Alih-alih merestorasi gambut, perusahaan ini justru melakukan pembukaan hutan rawa sekunder yang merupakan prioritas restorasi.
Demikian juga PT. Asia Tani Persada.
Perusahaan ini diketahui melakukan penanaman sebelum diberlakukannya PP Nomor 57 Tahun 2016.
Namun, setelah regulasi tersebut berlaku, perusahaan masih melakukan pembukaan lahan baru seluas 431 hektare di KHG Sungai Labai-Sungai Kualan.
“Meski ada regulasi yang melarang, PT. Asia Tani Persada tetap melanjutkan pembukaan lahan di kawasan gambut tanpa ada upaya revisi,” ungkap Martin.
Terakhir, PT. Wana Hijau Pesaguan. Pemantauan di konsesi PT. Wana Hijau Pesaguan menemukan bahwa perusahaan ini masih memproduksi kayu dari hutan alam, dibuktikan dengan adanya tumpukan kayu bulat berdiameter 30-40 cm yang ditemukan di lapangan.
“Temuan ini mengindikasikan bahwa PT. Wana Hijau Pesaguan masih melakukan penebangan di hutan alam, yang bertentangan dengan komitmen nol deforestasi,” jelas Martin.
Dari temuan tersebut, kata Martin, menegaskan bahwa penting dilakukan evaluasi terhadap izin konsesi HTI dan penegakan komitmen untuk menjaga kelestarian hutan, khususnya di wilayah-wilayah bernilai konservasi tinggi dan area gambut yang rentan.
“Pemerintah dan perusahaan HTI diharapkan dapat bekerja sama lebih baik dalam menyelesaikan konflik lahan dan mewujudkan tata kelola hutan yang berkelanjutan,” pungkasnya.
Narasumber lainnya, Made Ali juga mengingatkan bahwa roda pemerintahan di Indonesia saat ini sudah bergulir. Rakyat Indonesia punya presiden baru. Namanya Prabowo Subianto.

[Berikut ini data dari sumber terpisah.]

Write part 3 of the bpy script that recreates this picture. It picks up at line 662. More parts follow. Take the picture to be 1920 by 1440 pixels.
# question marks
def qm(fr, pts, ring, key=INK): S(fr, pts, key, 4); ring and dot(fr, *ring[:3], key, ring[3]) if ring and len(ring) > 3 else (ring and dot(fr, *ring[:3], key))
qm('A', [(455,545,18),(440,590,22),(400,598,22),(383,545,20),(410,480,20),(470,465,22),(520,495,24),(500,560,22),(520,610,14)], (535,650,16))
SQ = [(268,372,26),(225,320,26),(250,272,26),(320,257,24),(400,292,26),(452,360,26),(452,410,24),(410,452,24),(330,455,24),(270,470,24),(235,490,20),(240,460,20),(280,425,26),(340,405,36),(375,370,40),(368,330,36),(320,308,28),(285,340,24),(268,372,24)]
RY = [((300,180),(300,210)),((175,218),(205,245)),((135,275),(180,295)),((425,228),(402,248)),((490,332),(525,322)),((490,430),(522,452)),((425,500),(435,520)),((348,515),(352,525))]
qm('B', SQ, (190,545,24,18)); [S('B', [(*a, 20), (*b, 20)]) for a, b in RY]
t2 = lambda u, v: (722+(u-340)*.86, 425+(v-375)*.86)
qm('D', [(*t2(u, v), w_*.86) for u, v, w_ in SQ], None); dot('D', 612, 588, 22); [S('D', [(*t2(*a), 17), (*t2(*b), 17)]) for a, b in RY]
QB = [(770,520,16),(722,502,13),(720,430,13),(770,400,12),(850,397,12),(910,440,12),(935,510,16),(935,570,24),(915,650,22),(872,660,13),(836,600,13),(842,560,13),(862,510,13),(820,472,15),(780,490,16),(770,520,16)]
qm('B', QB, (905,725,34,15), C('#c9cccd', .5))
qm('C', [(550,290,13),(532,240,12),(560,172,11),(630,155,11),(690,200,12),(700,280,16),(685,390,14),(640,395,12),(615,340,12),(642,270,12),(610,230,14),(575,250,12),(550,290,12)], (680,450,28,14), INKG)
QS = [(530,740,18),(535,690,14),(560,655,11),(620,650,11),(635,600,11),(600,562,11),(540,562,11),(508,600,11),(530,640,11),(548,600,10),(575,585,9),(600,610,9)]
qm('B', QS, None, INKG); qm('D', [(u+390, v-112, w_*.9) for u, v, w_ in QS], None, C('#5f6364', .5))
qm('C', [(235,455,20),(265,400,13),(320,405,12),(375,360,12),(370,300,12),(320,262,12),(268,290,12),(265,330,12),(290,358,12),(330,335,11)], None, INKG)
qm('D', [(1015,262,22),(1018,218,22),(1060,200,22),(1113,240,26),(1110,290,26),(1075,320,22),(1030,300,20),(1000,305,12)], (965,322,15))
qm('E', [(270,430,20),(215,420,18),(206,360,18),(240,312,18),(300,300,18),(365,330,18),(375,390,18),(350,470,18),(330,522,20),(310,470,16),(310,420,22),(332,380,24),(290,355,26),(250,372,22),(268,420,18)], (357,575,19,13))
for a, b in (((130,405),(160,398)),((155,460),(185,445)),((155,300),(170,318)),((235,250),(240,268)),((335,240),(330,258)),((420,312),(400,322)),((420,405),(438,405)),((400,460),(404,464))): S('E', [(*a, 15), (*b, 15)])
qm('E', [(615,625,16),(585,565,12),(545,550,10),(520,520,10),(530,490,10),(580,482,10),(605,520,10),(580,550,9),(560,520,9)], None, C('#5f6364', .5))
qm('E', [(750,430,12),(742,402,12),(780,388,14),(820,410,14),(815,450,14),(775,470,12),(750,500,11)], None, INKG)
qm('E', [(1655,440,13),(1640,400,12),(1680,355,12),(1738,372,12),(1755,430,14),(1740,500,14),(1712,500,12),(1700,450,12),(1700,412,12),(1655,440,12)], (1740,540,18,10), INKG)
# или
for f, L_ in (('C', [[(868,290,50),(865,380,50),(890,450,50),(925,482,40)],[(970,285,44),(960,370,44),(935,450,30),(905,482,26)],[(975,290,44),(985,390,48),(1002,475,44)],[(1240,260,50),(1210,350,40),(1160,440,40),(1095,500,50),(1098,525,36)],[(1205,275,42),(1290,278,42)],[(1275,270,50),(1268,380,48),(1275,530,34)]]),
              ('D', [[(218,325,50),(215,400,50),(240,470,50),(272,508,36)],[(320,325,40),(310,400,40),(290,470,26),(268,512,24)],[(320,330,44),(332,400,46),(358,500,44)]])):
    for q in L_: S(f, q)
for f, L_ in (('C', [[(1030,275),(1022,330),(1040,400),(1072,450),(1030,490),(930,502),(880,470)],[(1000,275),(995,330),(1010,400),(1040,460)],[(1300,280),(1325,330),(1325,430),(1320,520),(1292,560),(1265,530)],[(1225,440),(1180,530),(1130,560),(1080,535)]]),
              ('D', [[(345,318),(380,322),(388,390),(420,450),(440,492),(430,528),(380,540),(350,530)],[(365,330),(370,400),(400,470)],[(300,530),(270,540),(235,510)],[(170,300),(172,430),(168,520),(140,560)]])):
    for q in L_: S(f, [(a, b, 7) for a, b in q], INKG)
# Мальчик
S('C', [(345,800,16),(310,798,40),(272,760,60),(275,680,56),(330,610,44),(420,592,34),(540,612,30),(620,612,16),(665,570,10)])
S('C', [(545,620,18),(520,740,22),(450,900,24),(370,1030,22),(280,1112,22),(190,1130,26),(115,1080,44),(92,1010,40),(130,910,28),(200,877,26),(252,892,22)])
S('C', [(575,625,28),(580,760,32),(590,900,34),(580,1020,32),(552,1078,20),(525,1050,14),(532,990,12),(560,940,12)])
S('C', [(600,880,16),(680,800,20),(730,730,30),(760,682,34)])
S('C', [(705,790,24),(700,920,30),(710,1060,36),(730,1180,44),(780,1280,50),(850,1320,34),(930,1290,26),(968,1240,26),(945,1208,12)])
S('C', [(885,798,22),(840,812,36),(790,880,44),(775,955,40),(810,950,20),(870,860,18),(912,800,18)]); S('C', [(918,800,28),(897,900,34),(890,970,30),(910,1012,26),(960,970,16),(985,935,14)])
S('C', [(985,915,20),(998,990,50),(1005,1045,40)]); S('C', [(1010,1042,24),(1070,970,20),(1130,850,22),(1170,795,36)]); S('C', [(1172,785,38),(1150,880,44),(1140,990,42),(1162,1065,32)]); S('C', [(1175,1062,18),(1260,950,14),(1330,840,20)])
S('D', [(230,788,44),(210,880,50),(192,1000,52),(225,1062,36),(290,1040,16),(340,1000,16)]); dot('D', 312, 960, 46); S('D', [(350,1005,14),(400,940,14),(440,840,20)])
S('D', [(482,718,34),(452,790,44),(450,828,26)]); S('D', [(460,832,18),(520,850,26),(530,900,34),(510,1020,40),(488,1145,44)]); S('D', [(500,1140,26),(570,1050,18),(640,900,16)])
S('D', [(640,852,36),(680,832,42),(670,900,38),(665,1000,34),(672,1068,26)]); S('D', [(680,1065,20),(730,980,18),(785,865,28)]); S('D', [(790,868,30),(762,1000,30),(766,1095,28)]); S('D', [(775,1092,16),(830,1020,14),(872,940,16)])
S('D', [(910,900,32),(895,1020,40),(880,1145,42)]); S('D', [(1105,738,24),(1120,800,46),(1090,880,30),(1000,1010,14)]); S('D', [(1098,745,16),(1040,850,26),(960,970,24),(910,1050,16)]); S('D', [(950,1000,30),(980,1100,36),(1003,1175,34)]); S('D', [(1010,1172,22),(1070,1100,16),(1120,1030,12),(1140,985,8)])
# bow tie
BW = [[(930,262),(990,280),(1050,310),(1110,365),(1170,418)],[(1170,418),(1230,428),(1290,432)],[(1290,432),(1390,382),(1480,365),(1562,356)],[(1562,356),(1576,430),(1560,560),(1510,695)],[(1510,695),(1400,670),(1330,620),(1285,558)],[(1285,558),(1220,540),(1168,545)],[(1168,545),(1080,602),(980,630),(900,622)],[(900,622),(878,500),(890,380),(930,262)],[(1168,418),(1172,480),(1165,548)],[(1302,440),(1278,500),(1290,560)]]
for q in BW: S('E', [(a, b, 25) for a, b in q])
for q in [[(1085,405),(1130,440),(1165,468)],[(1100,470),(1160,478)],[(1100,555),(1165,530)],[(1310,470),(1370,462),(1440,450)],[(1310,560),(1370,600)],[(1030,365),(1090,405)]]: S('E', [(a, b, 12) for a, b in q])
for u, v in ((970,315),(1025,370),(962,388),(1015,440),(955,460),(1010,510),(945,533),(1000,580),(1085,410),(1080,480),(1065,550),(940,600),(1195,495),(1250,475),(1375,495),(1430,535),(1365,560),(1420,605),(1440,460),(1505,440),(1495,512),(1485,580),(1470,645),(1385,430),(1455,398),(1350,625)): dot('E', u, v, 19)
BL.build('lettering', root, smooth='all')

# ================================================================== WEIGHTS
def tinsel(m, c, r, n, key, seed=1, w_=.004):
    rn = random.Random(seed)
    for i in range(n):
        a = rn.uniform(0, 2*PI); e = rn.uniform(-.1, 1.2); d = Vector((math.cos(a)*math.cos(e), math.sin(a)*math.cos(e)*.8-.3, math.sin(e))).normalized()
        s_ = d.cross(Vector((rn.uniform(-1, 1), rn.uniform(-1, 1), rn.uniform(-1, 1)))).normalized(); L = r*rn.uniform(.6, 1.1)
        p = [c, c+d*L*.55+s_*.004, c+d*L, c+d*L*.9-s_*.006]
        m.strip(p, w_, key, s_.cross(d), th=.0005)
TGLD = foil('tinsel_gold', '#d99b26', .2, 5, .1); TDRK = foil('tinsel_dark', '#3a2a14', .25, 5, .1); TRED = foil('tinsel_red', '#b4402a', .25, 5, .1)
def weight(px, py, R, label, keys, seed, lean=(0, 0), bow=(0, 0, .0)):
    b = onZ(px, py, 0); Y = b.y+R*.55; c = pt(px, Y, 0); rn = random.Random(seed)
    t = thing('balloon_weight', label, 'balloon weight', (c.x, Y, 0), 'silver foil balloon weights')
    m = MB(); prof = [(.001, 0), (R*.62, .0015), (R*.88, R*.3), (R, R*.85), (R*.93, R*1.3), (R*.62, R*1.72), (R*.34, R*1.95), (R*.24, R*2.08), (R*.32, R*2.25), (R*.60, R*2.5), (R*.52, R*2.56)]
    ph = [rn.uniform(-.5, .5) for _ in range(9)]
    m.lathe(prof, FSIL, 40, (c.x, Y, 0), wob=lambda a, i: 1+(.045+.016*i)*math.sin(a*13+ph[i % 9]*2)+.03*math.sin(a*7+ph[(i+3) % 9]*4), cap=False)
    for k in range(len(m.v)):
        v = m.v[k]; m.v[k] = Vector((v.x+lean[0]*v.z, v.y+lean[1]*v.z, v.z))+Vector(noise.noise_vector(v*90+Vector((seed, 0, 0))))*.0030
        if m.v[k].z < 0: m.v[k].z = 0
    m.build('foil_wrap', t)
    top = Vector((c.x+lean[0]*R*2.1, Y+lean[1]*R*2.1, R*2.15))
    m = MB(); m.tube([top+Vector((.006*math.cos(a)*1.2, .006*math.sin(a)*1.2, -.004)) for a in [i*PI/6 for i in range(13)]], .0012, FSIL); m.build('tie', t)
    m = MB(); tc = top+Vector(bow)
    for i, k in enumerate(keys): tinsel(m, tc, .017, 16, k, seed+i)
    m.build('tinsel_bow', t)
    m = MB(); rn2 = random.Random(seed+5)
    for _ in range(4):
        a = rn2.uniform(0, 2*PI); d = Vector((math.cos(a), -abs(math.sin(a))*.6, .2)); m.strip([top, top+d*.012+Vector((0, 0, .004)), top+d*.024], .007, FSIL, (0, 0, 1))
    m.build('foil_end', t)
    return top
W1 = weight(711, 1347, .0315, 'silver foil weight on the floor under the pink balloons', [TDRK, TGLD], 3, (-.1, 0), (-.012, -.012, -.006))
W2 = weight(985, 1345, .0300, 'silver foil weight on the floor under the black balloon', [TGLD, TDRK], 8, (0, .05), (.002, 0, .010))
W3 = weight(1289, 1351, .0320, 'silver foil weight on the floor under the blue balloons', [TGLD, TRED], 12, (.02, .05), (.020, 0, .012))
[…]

“Kita tahu rekam jejaknya. Dari sisi sosial maupun pengeloaan sumber daya alam,” katanya.
Ke depan, kata Made, tantangan pengelolaan sumber daya alam akan semakin besar.
Tantangan ini memerlukan perhatian serius dari semua pihak, termasuk jurnalis dan kreator konten serta mahasiswa.
Tujuannya, agar kerusakan sumber daya alam yang sudah terjadi selama ini tidak menjadi semakin parah di bawah kendali kepemimpinan baru Prabowo-Gibran.